Backès’ policy agenda is strongly opposed by independence leaders, who will push back against proposals to open up New Caledonia’s restricted electoral roll, and remove affirmative action programs in the Northern and Loyalty Islands Provinces that have benefited poorer Kanaks. Many are wary of Backes call for a crack-down on youth delinquency, fearing police harassment of young Kanaks and islanders.

Despite a number of election pledges for expensive government subsidies to key constituencies, AenC speakers called for tighter economic management, with neo-liberal economic policies that are well supported by New Caledonia’s employers’ federation MEDEF. They gain little backing, however, from many working people concerned about the cost of living, quality of health, housing and education and the vast social inequality between indigenous Kanaks and islanders, compared to wealthy French public servants and businesspeople.  

Independence movement responds

The demands from the Right are not swaying the independence movement, buoyed by the November 2018 referendum that saw 43.3 per cent of New Caledonians – mainly Kanak – vote Yes for independence. While the result was a decision to remain within the French Republic – for now – the support for independence was much greater than predicted by opinion polling and a significant shock to supporters of French colonialism.

After the referendum, FLNKS spokesperson Daniel Goa told Islands Business: “On the numbers, we only need another 7 per cent of votes to win. In consequence, we have little need for discussion with our adversaries. Let us calmly follow the path to a second referendum, as there’s nothing to negotiate.”

The FLNKS is also fiercely opposed to AenC proposals to withdraw New Caledonia from the list of non-self-governing territories and the UN Special Committee on Decolonisation. International scrutiny of French policies has been a long-standing element of the FLNKS quest for self-determination, but is anathema to many politicians on the Right, who have argued publicly for the removal of New Caledonia from the UN list.

Just one third of members in the new 2019-24 Congress can call for another referendum on self-determination: after Sunday’s vote, the FLNKS will certainly have the numbers to proceed to a second poll. Before then, however, the incoming Congress must choose a new Speaker and also a government of between 5 and 11 members. With current President of New Caledonia Philippe Germain announcing he will take a “step back” from political life, the looming tussle over the Presidency of the country will test everyone’s commitment to dialogue and consensus.

The tensions between the two major Right-wing forces will likely continue as New Caledonia tries to forge a multi-party government after the elections, according to independence activist Louis Mapou, a leading member of the Parti de Liberation Kanak (Palika).

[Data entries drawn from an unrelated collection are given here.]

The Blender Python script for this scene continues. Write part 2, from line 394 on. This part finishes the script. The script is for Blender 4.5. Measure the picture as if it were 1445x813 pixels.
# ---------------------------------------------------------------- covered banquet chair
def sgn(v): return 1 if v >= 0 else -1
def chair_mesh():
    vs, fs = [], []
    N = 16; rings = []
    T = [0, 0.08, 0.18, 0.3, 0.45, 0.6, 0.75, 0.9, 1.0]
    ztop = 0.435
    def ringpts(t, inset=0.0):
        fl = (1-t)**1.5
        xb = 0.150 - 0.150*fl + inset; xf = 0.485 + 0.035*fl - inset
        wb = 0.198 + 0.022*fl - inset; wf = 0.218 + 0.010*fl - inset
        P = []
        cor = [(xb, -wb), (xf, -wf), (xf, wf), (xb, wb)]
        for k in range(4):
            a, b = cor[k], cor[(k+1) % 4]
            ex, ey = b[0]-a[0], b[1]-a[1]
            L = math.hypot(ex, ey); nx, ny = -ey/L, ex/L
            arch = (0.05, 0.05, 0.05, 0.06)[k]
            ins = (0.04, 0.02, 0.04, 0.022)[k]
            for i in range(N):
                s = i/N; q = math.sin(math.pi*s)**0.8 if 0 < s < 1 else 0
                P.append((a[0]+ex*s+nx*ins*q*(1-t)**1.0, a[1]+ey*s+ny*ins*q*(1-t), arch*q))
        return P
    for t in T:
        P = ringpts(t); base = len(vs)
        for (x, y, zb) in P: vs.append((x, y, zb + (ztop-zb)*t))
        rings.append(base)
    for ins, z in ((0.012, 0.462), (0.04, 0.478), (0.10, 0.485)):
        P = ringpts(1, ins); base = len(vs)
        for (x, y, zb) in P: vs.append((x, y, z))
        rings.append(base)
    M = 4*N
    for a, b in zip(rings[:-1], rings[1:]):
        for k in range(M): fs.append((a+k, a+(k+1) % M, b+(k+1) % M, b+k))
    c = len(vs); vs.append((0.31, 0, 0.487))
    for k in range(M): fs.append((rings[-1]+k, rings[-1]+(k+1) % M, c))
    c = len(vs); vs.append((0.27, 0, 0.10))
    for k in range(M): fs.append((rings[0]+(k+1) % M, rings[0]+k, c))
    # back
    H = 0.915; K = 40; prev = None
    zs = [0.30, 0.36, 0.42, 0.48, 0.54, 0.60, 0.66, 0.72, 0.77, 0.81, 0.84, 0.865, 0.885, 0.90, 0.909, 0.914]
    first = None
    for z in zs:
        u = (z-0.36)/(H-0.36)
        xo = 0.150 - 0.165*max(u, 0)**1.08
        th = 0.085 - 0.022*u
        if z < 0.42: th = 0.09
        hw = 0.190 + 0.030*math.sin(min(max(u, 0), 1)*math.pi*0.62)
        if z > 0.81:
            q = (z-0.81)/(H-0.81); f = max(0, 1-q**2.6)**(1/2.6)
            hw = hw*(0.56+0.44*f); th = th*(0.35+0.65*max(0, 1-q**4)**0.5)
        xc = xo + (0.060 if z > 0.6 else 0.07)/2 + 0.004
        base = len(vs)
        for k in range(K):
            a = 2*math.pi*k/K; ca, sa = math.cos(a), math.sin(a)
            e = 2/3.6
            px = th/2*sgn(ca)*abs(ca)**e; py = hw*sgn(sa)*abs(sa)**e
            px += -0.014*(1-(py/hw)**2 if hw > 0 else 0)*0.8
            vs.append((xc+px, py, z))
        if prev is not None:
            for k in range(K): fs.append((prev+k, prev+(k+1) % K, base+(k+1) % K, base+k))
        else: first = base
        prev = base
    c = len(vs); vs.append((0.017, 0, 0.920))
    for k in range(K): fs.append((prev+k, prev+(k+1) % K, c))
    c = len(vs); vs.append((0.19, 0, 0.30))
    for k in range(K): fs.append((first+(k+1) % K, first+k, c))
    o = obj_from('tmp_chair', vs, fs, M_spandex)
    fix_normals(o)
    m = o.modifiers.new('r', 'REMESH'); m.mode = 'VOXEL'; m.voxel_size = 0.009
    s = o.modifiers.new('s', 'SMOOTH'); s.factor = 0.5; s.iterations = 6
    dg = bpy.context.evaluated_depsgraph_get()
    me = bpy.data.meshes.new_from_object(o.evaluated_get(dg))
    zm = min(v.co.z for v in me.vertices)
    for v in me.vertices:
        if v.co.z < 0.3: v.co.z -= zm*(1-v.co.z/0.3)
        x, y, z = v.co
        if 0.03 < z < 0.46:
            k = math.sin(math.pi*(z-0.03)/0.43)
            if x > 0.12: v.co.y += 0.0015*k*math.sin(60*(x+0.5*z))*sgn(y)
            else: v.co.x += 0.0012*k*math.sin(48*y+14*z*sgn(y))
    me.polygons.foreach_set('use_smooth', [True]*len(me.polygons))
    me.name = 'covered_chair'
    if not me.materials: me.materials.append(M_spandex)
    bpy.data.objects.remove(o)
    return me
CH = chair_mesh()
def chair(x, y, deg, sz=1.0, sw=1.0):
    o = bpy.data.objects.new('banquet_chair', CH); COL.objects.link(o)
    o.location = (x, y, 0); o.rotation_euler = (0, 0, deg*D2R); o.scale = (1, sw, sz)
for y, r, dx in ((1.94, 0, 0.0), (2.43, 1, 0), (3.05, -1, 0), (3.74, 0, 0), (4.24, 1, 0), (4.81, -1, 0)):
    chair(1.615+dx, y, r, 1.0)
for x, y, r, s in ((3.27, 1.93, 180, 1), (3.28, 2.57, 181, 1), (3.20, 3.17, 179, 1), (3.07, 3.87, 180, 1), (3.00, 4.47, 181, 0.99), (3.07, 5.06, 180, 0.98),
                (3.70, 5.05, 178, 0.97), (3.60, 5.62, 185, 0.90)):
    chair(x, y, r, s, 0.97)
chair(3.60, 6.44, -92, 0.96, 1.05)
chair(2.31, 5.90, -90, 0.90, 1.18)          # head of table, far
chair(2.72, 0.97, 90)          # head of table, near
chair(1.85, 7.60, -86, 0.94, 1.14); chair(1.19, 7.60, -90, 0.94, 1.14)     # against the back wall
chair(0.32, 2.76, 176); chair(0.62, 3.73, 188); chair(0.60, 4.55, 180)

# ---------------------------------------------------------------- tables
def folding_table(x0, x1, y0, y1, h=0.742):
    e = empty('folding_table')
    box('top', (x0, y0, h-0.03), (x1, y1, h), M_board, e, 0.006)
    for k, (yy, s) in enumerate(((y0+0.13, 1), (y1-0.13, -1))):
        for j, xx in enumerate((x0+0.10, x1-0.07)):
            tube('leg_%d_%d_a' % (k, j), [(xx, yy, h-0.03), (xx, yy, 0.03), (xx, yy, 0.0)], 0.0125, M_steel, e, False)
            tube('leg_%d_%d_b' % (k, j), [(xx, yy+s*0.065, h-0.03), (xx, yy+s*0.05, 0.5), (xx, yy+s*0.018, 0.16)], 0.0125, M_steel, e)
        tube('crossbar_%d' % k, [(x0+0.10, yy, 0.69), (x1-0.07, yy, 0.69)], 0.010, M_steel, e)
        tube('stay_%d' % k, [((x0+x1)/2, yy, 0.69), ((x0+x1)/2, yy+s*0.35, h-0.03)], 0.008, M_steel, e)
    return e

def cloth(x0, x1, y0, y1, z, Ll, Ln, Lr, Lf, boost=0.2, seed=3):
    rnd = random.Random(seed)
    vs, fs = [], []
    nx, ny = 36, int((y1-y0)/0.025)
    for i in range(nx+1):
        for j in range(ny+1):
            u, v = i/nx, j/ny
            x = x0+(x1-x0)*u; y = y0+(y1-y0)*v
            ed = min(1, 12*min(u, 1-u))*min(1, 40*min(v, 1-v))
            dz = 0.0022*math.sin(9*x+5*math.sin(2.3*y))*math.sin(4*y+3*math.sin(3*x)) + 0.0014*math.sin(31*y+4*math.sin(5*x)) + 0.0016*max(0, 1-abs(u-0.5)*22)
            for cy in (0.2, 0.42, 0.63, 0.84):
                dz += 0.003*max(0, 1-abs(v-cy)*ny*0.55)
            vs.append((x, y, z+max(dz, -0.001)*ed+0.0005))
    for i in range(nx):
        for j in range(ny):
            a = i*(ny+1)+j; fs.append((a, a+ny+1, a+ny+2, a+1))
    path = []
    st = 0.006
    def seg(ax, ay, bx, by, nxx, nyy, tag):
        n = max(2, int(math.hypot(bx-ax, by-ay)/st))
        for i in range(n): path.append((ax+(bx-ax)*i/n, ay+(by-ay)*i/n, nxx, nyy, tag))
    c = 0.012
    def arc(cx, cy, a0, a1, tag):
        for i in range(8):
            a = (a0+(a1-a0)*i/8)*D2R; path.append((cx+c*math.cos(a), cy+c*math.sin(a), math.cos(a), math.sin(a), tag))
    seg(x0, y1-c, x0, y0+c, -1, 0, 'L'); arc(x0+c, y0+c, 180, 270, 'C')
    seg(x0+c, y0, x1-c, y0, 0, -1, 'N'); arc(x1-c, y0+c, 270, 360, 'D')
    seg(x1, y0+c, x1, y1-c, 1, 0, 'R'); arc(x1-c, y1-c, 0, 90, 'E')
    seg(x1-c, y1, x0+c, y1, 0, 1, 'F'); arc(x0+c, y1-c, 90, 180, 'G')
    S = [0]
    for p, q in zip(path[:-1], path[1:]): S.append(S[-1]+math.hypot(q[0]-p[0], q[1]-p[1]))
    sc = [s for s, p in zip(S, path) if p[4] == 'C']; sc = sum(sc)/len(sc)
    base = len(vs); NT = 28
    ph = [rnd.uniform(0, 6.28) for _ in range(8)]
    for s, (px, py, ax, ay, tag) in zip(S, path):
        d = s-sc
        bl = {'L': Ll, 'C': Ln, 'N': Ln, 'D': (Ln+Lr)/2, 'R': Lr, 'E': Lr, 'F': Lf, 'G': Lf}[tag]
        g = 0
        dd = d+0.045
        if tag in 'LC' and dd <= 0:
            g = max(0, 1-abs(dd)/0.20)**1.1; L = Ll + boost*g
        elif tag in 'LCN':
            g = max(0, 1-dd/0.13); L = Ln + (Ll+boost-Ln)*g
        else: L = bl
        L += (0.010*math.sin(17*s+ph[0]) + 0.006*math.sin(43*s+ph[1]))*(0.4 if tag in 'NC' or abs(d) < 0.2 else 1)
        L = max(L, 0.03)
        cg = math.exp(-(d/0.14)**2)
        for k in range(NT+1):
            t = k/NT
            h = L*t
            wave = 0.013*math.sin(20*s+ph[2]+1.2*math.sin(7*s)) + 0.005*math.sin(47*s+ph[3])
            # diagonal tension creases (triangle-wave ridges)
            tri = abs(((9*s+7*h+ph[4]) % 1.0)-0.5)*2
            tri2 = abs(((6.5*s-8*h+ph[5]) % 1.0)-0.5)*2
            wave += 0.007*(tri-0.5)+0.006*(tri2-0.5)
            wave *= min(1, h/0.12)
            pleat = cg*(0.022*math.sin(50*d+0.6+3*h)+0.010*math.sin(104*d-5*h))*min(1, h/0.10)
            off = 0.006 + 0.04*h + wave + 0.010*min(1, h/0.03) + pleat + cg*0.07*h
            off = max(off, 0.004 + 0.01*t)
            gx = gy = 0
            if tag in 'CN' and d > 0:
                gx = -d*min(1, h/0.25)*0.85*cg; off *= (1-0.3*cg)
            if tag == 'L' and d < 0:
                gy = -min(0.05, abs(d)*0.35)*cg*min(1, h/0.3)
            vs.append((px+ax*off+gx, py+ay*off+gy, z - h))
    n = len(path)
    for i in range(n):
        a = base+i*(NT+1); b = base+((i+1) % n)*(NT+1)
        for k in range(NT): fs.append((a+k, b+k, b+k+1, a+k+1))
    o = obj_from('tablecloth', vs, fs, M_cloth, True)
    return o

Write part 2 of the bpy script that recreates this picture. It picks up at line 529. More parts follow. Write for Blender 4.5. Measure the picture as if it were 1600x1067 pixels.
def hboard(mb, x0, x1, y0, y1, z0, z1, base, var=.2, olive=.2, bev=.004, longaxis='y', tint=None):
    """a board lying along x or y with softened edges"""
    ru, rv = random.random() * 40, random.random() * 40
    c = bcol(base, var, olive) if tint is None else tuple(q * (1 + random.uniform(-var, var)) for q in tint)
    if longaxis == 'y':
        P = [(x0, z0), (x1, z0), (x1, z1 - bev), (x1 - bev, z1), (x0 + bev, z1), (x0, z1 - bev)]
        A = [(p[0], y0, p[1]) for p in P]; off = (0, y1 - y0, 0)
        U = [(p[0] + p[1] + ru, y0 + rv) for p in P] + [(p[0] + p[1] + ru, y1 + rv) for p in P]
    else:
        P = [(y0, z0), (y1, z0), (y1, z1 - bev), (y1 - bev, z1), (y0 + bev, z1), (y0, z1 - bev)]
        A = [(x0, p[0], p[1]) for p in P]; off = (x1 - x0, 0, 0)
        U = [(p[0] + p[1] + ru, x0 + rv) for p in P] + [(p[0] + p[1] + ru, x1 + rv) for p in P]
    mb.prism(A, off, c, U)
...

Standing for office on the FLNKS Sud list in the Southern Province, Mapou is dismissive of their anti-independence opponents.

“Since the referendum, we’re in a new political situation,” he said. “We need two or three more seats in the South so that Avenir en Confiance and Calédonie ensemble do not hold a majority in the Congress. There is little chance that an alliance can be made between them in this last term of the Congress under the Noumea Accord. The ditch between Avenir en Confiance and Calédonie ensemble is so deep that they won’t be able to get out of it.”

Roch Wamytan, the head of the FLNKS Sud list, also emphasised that the main barrier to independence for New Caledonia was in Paris, not Noumea. Speaking to an election meeting this week in Koutio, Wamytan said: “Even with all these political parties before us, we should remember that our adversary is the French State, and the French State does not want this country to become independent….Our adversary is not the political parties ranged before us – it’s the state that is behind them, the French State that colonised our country.”